The Whispering Rabbit
by Margaret Wise Brown
Illustrated by Annie Won
A Little Golden Book
543 Words
24 Page
First Copyright of the Whispering Rabbit – 1948
Renewed by Penguin Random House – 1975
The Annie Won Version of the Book – 2017
Today, I am sharing a few tidbits about Margaret Wise Brown’s picture book The Whispering Rabbit. I am discovering that Margaret Wise Brown wrote a host of picture books other than the immortal Goodnight Moon, and I personally like some of those other books more than I like the old standby.
Goodnight Moon was first published on September 3, 1947
The Whispering Rabbit was first published in 1948.
Penguin Random House published The Whispering Rabbit again in 1975, and Penguin Random House published The Whispering Rabbit yet again in 2017. In 2017, the manuscript was illustrated by Annie Won, and it was published then as a Little Golden Book.
When I began writing my post about The Whispering Rabbit, I discovered several notable things.
- Before today, I didn’t realize that Little Golden Books is one of the imprints of Penguin Random House.
https://www.rhcbooks.com/campaign/books/1757/margaret-wise-browns-the-whispering-rabbit
Imagine my surprise after I searched for images of The Whispering Rabbit, and my search took me to the same gigantic virtual bookcase where my own The Donkey’s Song is also shelved:
https://www.rhcbooks.com/books/669337
Here in the Ozarks, you might say that the whispering rabbit and the donkey who sings are kissing cousins.
2. Little Golden Books are formatted differently than most other picture books. Probably in an effort to keep the costs down and to make some picture books available to almost everyone, regardless of the size of their pocketbooks, some of the fluff is eliminated from Little Golden Books.
Unlike most of the other picture books sold today, the text of The Whispering Rabbit [as the Little Golden Book published in 2017] begins on the double spread of pages 2-3; While most other picture books today have 32+ pages, this book only has 24 pages. Yet, all of the text is there, and in the case of Won’s Whispering Rabbit, the text is illustrated beautifully.

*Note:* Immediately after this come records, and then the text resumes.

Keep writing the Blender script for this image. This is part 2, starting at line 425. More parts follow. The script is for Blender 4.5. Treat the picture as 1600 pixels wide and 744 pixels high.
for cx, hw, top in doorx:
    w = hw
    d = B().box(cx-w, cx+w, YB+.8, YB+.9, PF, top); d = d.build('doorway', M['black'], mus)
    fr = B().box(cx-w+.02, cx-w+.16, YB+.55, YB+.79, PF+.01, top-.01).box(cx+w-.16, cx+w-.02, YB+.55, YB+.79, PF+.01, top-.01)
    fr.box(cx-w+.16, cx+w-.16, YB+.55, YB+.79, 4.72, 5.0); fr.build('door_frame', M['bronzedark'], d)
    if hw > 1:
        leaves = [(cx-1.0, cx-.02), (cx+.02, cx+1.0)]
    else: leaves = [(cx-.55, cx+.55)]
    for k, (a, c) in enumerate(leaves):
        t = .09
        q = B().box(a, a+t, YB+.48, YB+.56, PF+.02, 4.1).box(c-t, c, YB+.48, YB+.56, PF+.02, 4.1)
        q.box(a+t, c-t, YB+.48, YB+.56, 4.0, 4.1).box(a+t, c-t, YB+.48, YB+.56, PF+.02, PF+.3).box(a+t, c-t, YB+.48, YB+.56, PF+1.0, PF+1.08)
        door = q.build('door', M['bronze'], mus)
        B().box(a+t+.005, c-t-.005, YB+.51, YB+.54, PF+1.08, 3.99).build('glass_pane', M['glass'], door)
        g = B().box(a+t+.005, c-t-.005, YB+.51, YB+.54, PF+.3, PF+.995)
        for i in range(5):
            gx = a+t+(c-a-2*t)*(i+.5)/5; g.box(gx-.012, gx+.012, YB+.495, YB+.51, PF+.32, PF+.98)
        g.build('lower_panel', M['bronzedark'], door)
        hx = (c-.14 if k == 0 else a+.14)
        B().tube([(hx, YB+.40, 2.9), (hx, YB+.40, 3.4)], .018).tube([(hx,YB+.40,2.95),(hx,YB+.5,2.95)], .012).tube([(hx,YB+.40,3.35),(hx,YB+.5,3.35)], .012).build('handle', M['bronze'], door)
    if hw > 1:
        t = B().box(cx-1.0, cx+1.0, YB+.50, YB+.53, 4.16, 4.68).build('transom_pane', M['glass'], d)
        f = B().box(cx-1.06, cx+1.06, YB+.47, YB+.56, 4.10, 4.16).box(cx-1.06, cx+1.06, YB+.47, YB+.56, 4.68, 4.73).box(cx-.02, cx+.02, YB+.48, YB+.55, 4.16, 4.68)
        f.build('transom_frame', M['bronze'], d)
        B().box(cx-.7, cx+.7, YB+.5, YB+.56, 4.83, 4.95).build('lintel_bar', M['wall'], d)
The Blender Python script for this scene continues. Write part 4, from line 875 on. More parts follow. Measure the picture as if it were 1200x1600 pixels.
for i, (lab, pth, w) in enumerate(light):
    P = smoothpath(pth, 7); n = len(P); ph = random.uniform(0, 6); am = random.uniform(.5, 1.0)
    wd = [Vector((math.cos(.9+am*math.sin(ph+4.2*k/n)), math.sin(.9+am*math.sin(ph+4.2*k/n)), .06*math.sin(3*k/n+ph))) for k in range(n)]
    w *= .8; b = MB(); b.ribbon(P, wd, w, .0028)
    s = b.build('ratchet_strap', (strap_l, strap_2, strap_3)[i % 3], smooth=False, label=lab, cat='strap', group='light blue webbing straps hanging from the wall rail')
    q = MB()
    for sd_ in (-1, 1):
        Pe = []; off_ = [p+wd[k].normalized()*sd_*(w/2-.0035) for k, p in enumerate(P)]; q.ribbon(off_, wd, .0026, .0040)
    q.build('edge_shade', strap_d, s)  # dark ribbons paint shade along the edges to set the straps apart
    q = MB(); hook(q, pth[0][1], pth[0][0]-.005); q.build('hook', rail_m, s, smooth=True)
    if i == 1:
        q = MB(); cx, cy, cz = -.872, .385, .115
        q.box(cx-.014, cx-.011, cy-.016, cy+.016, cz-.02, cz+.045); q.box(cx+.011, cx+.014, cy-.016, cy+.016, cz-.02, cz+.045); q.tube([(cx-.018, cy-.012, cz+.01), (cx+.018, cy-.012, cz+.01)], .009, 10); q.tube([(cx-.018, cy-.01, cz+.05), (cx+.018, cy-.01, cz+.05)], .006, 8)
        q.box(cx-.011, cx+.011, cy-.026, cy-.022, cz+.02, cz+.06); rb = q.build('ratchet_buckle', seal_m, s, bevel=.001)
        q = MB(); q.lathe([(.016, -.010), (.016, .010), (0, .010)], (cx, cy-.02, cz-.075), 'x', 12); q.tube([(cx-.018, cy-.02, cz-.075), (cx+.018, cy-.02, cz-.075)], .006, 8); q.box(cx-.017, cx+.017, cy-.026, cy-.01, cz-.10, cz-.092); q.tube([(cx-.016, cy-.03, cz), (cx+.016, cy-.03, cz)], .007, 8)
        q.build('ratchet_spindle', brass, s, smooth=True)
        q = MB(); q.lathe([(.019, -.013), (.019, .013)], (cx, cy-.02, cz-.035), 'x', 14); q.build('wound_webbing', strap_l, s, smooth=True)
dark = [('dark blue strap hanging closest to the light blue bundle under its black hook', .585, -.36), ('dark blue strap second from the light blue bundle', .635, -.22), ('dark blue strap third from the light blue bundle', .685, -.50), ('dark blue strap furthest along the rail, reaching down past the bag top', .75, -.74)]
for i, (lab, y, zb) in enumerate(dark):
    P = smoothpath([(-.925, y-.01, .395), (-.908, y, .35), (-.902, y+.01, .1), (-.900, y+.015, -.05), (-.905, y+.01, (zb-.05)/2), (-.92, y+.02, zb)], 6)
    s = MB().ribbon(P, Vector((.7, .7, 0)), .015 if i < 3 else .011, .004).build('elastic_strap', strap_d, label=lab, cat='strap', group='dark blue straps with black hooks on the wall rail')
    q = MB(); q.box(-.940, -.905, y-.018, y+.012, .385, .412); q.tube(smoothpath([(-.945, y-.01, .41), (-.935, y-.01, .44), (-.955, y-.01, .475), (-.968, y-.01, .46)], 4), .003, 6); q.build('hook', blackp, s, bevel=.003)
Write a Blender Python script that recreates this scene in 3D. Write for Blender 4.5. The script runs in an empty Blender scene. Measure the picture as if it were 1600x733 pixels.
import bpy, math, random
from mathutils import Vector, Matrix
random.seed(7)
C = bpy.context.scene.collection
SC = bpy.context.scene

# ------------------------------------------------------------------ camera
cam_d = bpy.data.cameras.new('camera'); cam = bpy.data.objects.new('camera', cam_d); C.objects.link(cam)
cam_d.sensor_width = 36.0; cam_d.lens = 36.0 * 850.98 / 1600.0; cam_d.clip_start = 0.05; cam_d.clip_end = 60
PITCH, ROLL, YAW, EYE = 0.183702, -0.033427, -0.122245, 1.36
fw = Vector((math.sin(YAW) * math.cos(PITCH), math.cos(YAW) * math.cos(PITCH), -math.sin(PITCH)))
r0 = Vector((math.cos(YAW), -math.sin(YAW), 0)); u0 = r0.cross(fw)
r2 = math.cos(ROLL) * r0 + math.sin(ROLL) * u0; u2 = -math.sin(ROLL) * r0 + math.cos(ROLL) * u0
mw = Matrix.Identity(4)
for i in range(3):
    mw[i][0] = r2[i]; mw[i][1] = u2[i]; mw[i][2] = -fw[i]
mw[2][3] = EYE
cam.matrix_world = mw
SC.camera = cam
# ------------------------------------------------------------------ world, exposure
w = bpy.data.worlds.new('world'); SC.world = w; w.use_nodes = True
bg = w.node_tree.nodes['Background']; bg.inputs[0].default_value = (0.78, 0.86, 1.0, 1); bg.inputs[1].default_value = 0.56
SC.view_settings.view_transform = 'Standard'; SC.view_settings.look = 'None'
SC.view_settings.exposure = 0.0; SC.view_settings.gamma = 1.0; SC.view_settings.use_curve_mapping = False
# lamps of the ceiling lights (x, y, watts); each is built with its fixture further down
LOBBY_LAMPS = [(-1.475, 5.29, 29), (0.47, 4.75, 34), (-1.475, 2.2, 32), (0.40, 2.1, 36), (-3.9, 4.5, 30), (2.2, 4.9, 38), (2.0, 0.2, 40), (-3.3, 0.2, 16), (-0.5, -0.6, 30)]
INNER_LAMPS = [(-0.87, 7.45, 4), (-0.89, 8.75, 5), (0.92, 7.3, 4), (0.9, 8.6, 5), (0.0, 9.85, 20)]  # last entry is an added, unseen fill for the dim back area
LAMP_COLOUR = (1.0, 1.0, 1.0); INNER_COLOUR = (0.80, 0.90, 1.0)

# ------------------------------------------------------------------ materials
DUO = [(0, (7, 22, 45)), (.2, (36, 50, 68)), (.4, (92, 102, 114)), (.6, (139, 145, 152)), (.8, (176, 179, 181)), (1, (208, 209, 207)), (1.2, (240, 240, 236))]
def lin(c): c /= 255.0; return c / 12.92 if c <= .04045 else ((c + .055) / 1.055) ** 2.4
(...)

The above is a closer look at page 3.
Page 1 of the book is both the title and the copyright page
The book’s conflict is stated on the first page of text:
“Once there was a sleepy little rabbit who began to yawn—
And he yawned and he yawned and he yawned and he yawned.
‘Hmmm——–‘
He opened his little rabbit mouth when he yawned till you could see his white front teeth and his little round pink mouth, and he yawned and he yawned until suddenly a bee flew into his mouth and he swallowed the bee:”
The conflict of the book is that the little rabbit has swallowed a bee, and the bee has fallen asleep in the little rabbit’s throat. The sleeping bee is resting on the rabbit’s voicebox, and the rabbit can only whisper now.
The rest of the book is the rabbit’s attempt to solve his problem–or to get the bee out of his throat. Along the way, the rabbit meets other forest animals who offer some advice to him. The groundhog says that only a very quiet sound will awaken the sleeping bee inside rabbit’s throat.
“So the little rabbit made the sound of a bug breathing
and a fly sneezing and grass rustling. . .
The most beautiful of the book’s writing is when Brown continues to recall all the quiet sounds that rabbit might make to awaken the bee.